EXERCISE: Your task is to locate every line holding the string "this" and to copy each of them.

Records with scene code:
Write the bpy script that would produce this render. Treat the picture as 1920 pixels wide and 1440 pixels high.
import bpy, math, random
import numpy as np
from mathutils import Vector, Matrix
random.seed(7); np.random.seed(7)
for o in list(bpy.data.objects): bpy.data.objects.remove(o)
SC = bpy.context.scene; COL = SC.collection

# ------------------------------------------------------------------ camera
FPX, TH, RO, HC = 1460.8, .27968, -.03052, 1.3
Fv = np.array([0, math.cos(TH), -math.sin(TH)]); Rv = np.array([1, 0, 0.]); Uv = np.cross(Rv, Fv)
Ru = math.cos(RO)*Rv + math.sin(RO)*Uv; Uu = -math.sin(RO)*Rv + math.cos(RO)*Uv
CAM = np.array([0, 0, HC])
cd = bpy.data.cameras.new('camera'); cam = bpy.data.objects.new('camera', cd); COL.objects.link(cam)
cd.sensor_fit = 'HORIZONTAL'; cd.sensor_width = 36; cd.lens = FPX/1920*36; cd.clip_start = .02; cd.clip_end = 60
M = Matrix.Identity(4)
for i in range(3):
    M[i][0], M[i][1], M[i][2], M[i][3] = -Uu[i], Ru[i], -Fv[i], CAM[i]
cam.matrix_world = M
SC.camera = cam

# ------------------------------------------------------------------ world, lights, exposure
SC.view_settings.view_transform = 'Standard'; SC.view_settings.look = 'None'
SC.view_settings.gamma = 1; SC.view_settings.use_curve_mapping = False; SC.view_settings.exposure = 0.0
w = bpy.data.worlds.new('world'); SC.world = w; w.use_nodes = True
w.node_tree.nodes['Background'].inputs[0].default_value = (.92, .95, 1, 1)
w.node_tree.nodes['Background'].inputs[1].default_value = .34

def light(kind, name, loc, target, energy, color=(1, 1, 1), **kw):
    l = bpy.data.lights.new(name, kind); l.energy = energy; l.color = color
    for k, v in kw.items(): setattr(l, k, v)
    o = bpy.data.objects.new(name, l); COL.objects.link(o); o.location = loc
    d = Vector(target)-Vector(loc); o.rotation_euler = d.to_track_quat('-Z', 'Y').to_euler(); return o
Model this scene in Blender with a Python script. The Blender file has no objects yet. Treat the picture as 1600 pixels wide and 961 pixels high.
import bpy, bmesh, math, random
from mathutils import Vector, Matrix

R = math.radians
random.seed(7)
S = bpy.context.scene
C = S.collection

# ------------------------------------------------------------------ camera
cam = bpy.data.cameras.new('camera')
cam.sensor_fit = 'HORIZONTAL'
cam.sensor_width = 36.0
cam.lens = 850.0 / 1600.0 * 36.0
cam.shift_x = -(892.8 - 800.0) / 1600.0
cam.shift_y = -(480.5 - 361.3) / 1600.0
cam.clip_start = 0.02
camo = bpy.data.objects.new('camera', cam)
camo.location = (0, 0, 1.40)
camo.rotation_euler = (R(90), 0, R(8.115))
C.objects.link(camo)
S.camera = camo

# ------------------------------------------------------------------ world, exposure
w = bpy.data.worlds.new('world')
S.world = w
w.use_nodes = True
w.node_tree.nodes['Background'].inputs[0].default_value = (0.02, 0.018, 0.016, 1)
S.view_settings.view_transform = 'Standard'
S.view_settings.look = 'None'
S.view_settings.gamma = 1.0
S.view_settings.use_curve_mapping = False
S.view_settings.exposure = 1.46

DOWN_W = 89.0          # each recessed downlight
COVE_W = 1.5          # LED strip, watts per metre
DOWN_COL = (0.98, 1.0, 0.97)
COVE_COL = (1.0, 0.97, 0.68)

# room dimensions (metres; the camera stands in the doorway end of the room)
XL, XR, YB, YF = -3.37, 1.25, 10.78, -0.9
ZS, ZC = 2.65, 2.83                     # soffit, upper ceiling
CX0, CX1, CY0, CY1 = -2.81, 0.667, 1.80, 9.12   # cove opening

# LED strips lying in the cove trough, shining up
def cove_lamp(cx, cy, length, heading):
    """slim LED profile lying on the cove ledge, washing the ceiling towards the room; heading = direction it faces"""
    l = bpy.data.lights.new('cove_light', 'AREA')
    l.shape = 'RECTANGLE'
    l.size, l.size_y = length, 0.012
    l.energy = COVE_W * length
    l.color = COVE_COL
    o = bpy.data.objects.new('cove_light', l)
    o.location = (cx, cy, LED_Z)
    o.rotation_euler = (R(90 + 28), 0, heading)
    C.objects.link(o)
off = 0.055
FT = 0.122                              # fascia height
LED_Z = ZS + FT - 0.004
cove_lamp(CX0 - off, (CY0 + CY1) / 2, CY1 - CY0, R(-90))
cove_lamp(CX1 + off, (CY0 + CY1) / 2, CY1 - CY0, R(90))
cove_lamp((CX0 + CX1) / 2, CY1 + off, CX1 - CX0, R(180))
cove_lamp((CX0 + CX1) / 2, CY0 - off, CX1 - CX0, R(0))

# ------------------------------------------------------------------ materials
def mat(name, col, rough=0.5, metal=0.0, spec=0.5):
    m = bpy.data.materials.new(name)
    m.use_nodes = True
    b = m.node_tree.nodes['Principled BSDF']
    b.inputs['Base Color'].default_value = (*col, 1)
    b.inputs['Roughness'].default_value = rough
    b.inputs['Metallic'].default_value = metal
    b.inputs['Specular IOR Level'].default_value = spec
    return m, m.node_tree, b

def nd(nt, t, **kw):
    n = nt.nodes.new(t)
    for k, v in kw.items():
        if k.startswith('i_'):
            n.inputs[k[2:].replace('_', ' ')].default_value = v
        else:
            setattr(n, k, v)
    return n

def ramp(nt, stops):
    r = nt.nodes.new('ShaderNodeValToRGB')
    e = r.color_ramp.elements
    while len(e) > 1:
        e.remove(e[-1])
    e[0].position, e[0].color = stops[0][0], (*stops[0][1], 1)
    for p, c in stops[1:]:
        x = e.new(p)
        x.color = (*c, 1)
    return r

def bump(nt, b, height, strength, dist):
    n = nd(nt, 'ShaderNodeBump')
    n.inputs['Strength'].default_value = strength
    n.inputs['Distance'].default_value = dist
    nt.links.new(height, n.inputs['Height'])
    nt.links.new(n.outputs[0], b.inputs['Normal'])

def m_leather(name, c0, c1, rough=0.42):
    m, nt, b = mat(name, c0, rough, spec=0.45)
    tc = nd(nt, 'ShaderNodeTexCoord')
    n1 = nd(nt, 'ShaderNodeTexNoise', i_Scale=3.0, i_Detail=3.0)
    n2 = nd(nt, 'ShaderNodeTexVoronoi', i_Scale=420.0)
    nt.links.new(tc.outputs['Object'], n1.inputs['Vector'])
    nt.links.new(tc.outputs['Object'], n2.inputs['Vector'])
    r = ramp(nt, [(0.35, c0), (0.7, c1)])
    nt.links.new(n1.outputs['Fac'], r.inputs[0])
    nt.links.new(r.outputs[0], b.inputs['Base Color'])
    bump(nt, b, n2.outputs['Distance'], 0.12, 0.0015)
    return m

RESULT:
Write the bpy script that would produce this render. Treat the picture as 1920 pixels wide and 1440 pixels high.
Model this scene in Blender with a Python script. The Blender file has no objects yet. Treat the picture as 1600 pixels wide and 961 pixels high.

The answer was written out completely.